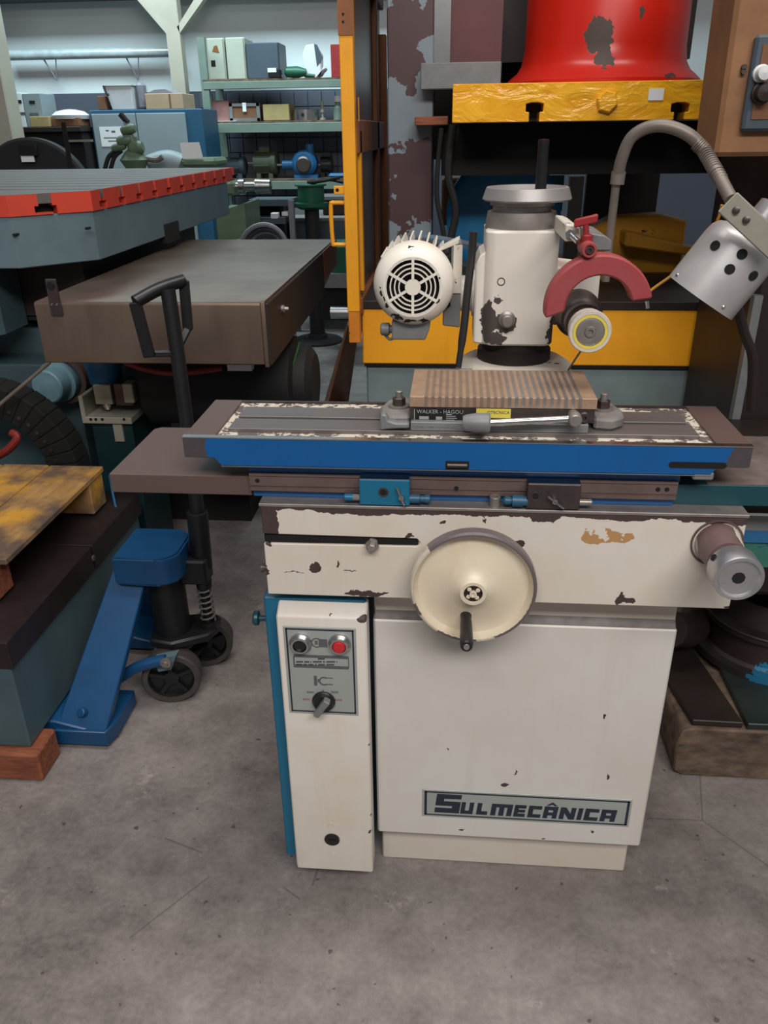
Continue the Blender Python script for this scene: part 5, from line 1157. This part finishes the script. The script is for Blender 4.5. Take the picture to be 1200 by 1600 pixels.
# ---------------------------------------------------------------- blue cabinet and what stands on it
Yc = 7.6
cx0_, cx1_ = at(142, 200, Y=Yc).x, at(300, 200, Y=Yc).x; czt = at(220, 171, Y=Yc).z
BC = thing('storage_cabinet', 'blue steel storage cabinet with two grey doors and paper note', 'cabinet', ((cx0_+cx1_)/2, Yc+.2, 0))
MB().box(cx0_, cx1_+.1, Yc+.02, Yc+.5, 0, czt).build('carcass', M['cab_blue'], BC, bev=.005)
xm = at(214, 200, Y=Yc).x; zdt = at(220, 177, Y=Yc).z
xd1 = at(291, 200, Y=Yc).x
MB().box(cx0_+.02, xm-.004, Yc, Yc+.02, .1, zdt).build('door', M['cab_grey'], BC, bev=.004)
MB().box(xm+.004, xd1, Yc, Yc+.02, .1, zdt).build('door', M['cab_grey'], BC, bev=.004)
MB().pbox(157, 198, 194, 229, Yc-.004, .004).build('paper_note', M['paper'], BC)
pn = MB(); 
for x0, y0, x1, y1 in ((165, 203, 170, 205), (174, 204, 180, 207), (162, 214.5, 191, 216), (169, 219.5, 187, 221)): pn.pbox(x0, y0, x1, y1, Yc-.005, .001)
pn.build('note_print', M['ink_soft'], BC)
def topbox(x0, y0, x1, mt, name, label, cat, dy=.05, d=.3, bev=.006):
    Y = Yc+dy; return MB().box(at(x0, 150, Y=Y).x, at(x1, 150, Y=Y).x, Y, Y+d, czt+.001, at((x0+x1)/2, y0, Y=Y).z).build(name, M[mt], None, bev, label, cat)
topbox(151, 150, 164, 'box_brown', 'small_box', 'small brown box at the left on the blue cabinet', 'box')
t = thing('plastic_bin', 'white plastic bin with black handle on the blue cabinet', 'bin', (at(186, 160, Y=Yc+.1).x, Yc+.2, czt))
X0, X1 = at(169, 150, Y=Yc+.06).x, at(206, 150, Y=Yc+.06).x; zq = at(186, 134, Y=Yc+.06).z
MB().hexa([(X0+.02, Yc+.06, czt+.001), (X1, Yc+.06, czt+.001), (X1, Yc+.3, czt+.001), (X0+.02, Yc+.3, czt+.001), (X0-.02, Yc+.04, zq), (X1+.01, Yc+.04, zq), (X1+.01, Yc+.32, zq), (X0-.02, Yc+.32, zq)]).build('bin_body', M['white_pl'], t, bev=.006)
MB().box(X0-.03, X1+.02, Yc+.03, Yc+.33, zq, zq+.012).build('rim', M['white_pl'], t); MB().tube([(X0-.02, Yc+.035, zq), (X0, Yc+.03, zq-.06), (X0+.02, Yc+.035, zq-.07)], .01, 8).build('handle', M['black'], t)
topbox(213, 129, 224, 'hose_grey', 'clear_jar', 'tall grey translucent jar between bin and cardboard box', 'jar', .1, .12, .02)
t = thing('cardboard_box', 'tan cardboard box with lid flap on the blue cabinet', 'box', (at(255, 160, Y=Yc+.1).x, Yc+.2, czt))
X0, X1 = at(226, 150, Y=Yc+.05).x, at(285, 150, Y=Yc+.05).x; zq = at(255, 146, Y=Yc+.05).z; xm_ = X0+(X1-X0)*.64
MB().box(X0, X1, Yc+.05, Yc+.4, czt+.001, zq).build('carton', M['box_card'], t, bev=.004)
MB().prism([(X0, zq), (X1-.08, zq), (X1-.16, zq+.035), (X0+.08, zq+.03)], 'y', Yc+.08, Yc+.4).build('flap', M['hose_grey'], t)
MB().box(xm_, xm_+.012, Yc+.046, Yc+.05, czt+.01, zq-.005).build('tape', M['box_brown'], t)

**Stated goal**
Reproduce the material word for word, minus the images.

**Expected answer**
Continue the Blender Python script for this scene: part 5, from line 1157. This part finishes the script. The script is for Blender 4.5. Take the picture to be 1200 by 1600 pixels.
# ---------------------------------------------------------------- blue cabinet and what stands on it
Yc = 7.6
cx0_, cx1_ = at(142, 200, Y=Yc).x, at(300, 200, Y=Yc).x; czt = at(220, 171, Y=Yc).z
BC = thing('storage_cabinet', 'blue steel storage cabinet with two grey doors and paper note', 'cabinet', ((cx0_+cx1_)/2, Yc+.2, 0))
MB().box(cx0_, cx1_+.1, Yc+.02, Yc+.5, 0, czt).build('carcass', M['cab_blue'], BC, bev=.005)
xm = at(214, 200, Y=Yc).x; zdt = at(220, 177, Y=Yc).z
xd1 = at(291, 200, Y=Yc).x
MB().box(cx0_+.02, xm-.004, Yc, Yc+.02, .1, zdt).build('door', M['cab_grey'], BC, bev=.004)
MB().box(xm+.004, xd1, Yc, Yc+.02, .1, zdt).build('door', M['cab_grey'], BC, bev=.004)
MB().pbox(157, 198, 194, 229, Yc-.004, .004).build('paper_note', M['paper'], BC)
pn = MB(); 
for x0, y0, x1, y1 in ((165, 203, 170, 205), (174, 204, 180, 207), (162, 214.5, 191, 216), (169, 219.5, 187, 221)): pn.pbox(x0, y0, x1, y1, Yc-.005, .001)
pn.build('note_print', M['ink_soft'], BC)
def topbox(x0, y0, x1, mt, name, label, cat, dy=.05, d=.3, bev=.006):
    Y = Yc+dy; return MB().box(at(x0, 150, Y=Y).x, at(x1, 150, Y=Y).x, Y, Y+d, czt+.001, at((x0+x1)/2, y0, Y=Y).z).build(name, M[mt], None, bev, label, cat)
topbox(151, 150, 164, 'box_brown', 'small_box', 'small brown box at the left on the blue cabinet', 'box')
t = thing('plastic_bin', 'white plastic bin with black handle on the blue cabinet', 'bin', (at(186, 160, Y=Yc+.1).x, Yc+.2, czt))
X0, X1 = at(169, 150, Y=Yc+.06).x, at(206, 150, Y=Yc+.06).x; zq = at(186, 134, Y=Yc+.06).z
MB().hexa([(X0+.02, Yc+.06, czt+.001), (X1, Yc+.06, czt+.001), (X1, Yc+.3, czt+.001), (X0+.02, Yc+.3, czt+.001), (X0-.02, Yc+.04, zq), (X1+.01, Yc+.04, zq), (X1+.01, Yc+.32, zq), (X0-.02, Yc+.32, zq)]).build('bin_body', M['white_pl'], t, bev=.006)
MB().box(X0-.03, X1+.02, Yc+.03, Yc+.33, zq, zq+.012).build('rim', M['white_pl'], t); MB().tube([(X0-.02, Yc+.035, zq), (X0, Yc+.03, zq-.06), (X0+.02, Yc+.035, zq-.07)], .01, 8).build('handle', M['black'], t)
topbox(213, 129, 224, 'hose_grey', 'clear_jar', 'tall grey translucent jar between bin and cardboard box', 'jar', .1, .12, .02)
t = thing('cardboard_box', 'tan cardboard box with lid flap on the blue cabinet', 'box', (at(255, 160, Y=Yc+.1).x, Yc+.2, czt))
X0, X1 = at(226, 150, Y=Yc+.05).x, at(285, 150, Y=Yc+.05).x; zq = at(255, 146, Y=Yc+.05).z; xm_ = X0+(X1-X0)*.64
MB().box(X0, X1, Yc+.05, Yc+.4, czt+.001, zq).build('carton', M['box_card'], t, bev=.004)
MB().prism([(X0, zq), (X1-.08, zq), (X1-.16, zq+.035), (X0+.08, zq+.03)], 'y', Yc+.08, Yc+.4).build('flap', M['hose_grey'], t)
MB().box(xm_, xm_+.012, Yc+.046, Yc+.05, czt+.01, zq-.005).build('tape', M['box_brown'], t)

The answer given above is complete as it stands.